**Task details**
Repeat the listing in full, exactly as it stands.

※

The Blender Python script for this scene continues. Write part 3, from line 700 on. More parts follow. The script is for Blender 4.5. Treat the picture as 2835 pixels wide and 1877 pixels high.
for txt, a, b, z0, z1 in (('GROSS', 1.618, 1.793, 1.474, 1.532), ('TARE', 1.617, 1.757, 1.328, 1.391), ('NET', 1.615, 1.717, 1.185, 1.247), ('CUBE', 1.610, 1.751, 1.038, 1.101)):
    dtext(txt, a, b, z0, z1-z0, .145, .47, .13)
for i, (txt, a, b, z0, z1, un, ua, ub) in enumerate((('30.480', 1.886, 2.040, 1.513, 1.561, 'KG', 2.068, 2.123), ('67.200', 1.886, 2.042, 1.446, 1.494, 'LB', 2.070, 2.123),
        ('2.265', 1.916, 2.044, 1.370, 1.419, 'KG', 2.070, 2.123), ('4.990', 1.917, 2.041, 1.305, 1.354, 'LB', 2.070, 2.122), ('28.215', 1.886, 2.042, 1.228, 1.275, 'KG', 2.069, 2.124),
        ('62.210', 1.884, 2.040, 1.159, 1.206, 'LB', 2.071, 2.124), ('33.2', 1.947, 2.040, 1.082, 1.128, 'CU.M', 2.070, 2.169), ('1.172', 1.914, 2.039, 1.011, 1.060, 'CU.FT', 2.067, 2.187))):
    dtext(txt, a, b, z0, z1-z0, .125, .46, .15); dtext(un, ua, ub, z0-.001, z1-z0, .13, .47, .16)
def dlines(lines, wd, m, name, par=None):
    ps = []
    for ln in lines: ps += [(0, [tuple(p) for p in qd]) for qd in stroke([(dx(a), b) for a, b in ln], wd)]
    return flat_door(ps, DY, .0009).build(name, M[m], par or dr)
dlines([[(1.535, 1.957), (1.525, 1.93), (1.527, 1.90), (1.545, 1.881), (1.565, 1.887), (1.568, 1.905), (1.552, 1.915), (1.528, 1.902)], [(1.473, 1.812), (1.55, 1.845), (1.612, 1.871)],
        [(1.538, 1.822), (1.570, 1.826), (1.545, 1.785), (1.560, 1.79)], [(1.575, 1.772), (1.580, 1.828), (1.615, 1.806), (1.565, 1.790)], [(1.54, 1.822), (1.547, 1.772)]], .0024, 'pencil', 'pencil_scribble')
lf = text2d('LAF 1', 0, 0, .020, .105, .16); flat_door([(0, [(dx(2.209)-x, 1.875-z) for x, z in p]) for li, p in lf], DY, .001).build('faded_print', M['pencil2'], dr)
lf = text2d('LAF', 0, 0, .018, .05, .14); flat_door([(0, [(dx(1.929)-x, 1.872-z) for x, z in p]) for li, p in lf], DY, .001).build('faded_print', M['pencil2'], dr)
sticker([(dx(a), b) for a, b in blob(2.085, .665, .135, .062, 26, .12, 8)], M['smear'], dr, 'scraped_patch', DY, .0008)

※

**The solution**
The Blender Python script for this scene continues. Write part 3, from line 700 on. More parts follow. The script is for Blender 4.5. Treat the picture as 2835 pixels wide and 1877 pixels high.
for txt, a, b, z0, z1 in (('GROSS', 1.618, 1.793, 1.474, 1.532), ('TARE', 1.617, 1.757, 1.328, 1.391), ('NET', 1.615, 1.717, 1.185, 1.247), ('CUBE', 1.610, 1.751, 1.038, 1.101)):
    dtext(txt, a, b, z0, z1-z0, .145, .47, .13)
for i, (txt, a, b, z0, z1, un, ua, ub) in enumerate((('30.480', 1.886, 2.040, 1.513, 1.561, 'KG', 2.068, 2.123), ('67.200', 1.886, 2.042, 1.446, 1.494, 'LB', 2.070, 2.123),
        ('2.265', 1.916, 2.044, 1.370, 1.419, 'KG', 2.070, 2.123), ('4.990', 1.917, 2.041, 1.305, 1.354, 'LB', 2.070, 2.122), ('28.215', 1.886, 2.042, 1.228, 1.275, 'KG', 2.069, 2.124),
        ('62.210', 1.884, 2.040, 1.159, 1.206, 'LB', 2.071, 2.124), ('33.2', 1.947, 2.040, 1.082, 1.128, 'CU.M', 2.070, 2.169), ('1.172', 1.914, 2.039, 1.011, 1.060, 'CU.FT', 2.067, 2.187))):
    dtext(txt, a, b, z0, z1-z0, .125, .46, .15); dtext(un, ua, ub, z0-.001, z1-z0, .13, .47, .16)
def dlines(lines, wd, m, name, par=None):
    ps = []
    for ln in lines: ps += [(0, [tuple(p) for p in qd]) for qd in stroke([(dx(a), b) for a, b in ln], wd)]
    return flat_door(ps, DY, .0009).build(name, M[m], par or dr)
dlines([[(1.535, 1.957), (1.525, 1.93), (1.527, 1.90), (1.545, 1.881), (1.565, 1.887), (1.568, 1.905), (1.552, 1.915), (1.528, 1.902)], [(1.473, 1.812), (1.55, 1.845), (1.612, 1.871)],
        [(1.538, 1.822), (1.570, 1.826), (1.545, 1.785), (1.560, 1.79)], [(1.575, 1.772), (1.580, 1.828), (1.615, 1.806), (1.565, 1.790)], [(1.54, 1.822), (1.547, 1.772)]], .0024, 'pencil', 'pencil_scribble')
lf = text2d('LAF 1', 0, 0, .020, .105, .16); flat_door([(0, [(dx(2.209)-x, 1.875-z) for x, z in p]) for li, p in lf], DY, .001).build('faded_print', M['pencil2'], dr)
lf = text2d('LAF', 0, 0, .018, .05, .14); flat_door([(0, [(dx(1.929)-x, 1.872-z) for x, z in p]) for li, p in lf], DY, .001).build('faded_print', M['pencil2'], dr)
sticker([(dx(a), b) for a, b in blob(2.085, .665, .135, .062, 26, .12, 8)], M['smear'], dr, 'scraped_patch', DY, .0008)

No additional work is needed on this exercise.